Örnekler o kadar çok ki.
İşte bu tarihsel uğrakta solun sosyalistlerin çoklu görevleri var.
Düzenin restorasyonu sürecinde solun kendine yakışanı giymesi yani bu sürecin içinde kendine uygun bir yer araması değil tam olarak düzen dışında kalması sol olarak kalmanın da gerek şartıdır.
AKP’nin gitmesini AKP iktidara gelir gelmez savunan ve son 20 yılı zikzaksız bu sürecin örmekle geçen ülke sosyalistlerinin, komünistlerinin bu görevi AKP gidene kadar sürdüreceği, hiçbir koşulda ve hiçbir suretle AKP’nin ekmeğine yağ sürmeyecek bir pozisyonda durması da şarttır. Bu belki de işin en kolay yanıdır.

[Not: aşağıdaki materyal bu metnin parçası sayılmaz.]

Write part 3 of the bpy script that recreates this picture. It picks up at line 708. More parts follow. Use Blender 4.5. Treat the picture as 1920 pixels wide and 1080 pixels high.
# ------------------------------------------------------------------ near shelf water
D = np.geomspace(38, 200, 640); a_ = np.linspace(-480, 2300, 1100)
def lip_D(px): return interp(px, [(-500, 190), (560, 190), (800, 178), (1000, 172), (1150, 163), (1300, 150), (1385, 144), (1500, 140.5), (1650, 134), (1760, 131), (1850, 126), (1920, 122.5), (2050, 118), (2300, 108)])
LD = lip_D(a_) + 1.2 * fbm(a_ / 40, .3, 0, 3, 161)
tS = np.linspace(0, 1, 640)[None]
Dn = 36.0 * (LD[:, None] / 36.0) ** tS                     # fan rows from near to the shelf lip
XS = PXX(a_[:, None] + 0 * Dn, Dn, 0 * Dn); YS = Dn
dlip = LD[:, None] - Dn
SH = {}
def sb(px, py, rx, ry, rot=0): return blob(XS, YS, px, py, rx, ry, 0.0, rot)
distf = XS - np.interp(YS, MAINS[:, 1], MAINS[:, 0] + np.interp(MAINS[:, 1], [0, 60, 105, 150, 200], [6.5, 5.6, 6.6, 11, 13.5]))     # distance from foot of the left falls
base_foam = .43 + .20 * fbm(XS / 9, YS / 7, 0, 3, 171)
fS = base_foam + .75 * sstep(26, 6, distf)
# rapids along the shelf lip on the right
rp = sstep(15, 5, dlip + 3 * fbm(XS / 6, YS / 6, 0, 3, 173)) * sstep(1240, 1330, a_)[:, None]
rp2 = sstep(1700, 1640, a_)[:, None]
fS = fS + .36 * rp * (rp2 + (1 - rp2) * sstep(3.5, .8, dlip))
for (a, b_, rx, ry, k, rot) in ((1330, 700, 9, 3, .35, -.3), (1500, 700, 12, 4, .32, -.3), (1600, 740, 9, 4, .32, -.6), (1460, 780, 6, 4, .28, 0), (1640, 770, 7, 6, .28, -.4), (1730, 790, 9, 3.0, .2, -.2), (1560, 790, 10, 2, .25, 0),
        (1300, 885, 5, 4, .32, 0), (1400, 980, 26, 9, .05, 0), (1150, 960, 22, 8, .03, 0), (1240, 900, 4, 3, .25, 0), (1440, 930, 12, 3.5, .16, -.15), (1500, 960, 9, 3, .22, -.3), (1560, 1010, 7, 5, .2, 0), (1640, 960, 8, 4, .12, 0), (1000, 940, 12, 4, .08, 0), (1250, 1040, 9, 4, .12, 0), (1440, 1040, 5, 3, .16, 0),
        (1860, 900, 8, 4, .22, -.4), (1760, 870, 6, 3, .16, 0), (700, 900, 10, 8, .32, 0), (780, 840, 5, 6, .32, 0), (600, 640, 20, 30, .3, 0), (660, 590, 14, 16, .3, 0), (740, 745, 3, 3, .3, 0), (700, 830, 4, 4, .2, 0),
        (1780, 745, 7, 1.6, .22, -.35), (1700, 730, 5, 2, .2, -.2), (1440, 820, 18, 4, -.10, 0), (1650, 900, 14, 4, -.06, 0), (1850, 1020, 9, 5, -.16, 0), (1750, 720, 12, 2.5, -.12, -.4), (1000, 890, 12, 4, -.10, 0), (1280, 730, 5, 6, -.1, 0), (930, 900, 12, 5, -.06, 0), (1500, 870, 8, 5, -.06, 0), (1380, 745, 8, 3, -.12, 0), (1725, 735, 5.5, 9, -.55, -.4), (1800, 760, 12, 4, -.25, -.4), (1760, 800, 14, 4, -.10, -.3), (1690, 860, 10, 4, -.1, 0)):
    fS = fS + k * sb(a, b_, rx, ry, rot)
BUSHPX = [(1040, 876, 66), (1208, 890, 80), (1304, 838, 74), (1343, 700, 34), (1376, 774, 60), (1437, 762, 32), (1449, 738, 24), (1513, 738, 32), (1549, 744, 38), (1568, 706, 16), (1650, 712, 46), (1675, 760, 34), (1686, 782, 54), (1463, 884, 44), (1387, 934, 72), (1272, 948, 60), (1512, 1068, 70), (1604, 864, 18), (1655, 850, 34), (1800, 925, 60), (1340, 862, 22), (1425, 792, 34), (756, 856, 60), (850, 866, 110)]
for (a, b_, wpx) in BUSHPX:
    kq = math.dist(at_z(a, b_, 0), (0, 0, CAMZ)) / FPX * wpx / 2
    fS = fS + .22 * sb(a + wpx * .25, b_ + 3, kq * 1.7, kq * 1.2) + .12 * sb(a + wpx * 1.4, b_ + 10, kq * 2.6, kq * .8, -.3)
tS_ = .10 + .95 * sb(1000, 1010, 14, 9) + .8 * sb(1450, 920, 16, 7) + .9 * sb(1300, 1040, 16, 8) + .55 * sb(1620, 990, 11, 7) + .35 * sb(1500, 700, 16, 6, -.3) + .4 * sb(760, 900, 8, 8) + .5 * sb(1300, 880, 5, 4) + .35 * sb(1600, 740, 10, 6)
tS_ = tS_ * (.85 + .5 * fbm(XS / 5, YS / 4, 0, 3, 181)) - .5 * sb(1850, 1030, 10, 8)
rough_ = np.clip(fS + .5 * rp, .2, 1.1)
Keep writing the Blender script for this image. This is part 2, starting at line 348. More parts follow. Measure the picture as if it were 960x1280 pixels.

Ancak devrimcilerin daha önemli ve altından kalkması zorunlu olan görevi, düzenin bir diğer kanadı olan restorasyoncu güçlerin yukarıda saydığım taleplere, hedeflere, özlemlere ve halkın politik olarak geldiği sınıra yaptığı restorasyona geçit vermemektir. Umutların yine bir seçim sürecine meze olmasının önüne geçmek, iş, aş, özgürlük, eşitlik ve bağımsızlık taleplerini sol bir programın gücü haline getirmektir.
AKP karşıtlığının düzen karşıtlığına, düzen karşıtlığının, düzeni değiştirme gücüne dönüştürülmesini sağlamak en güncel görevimizdir.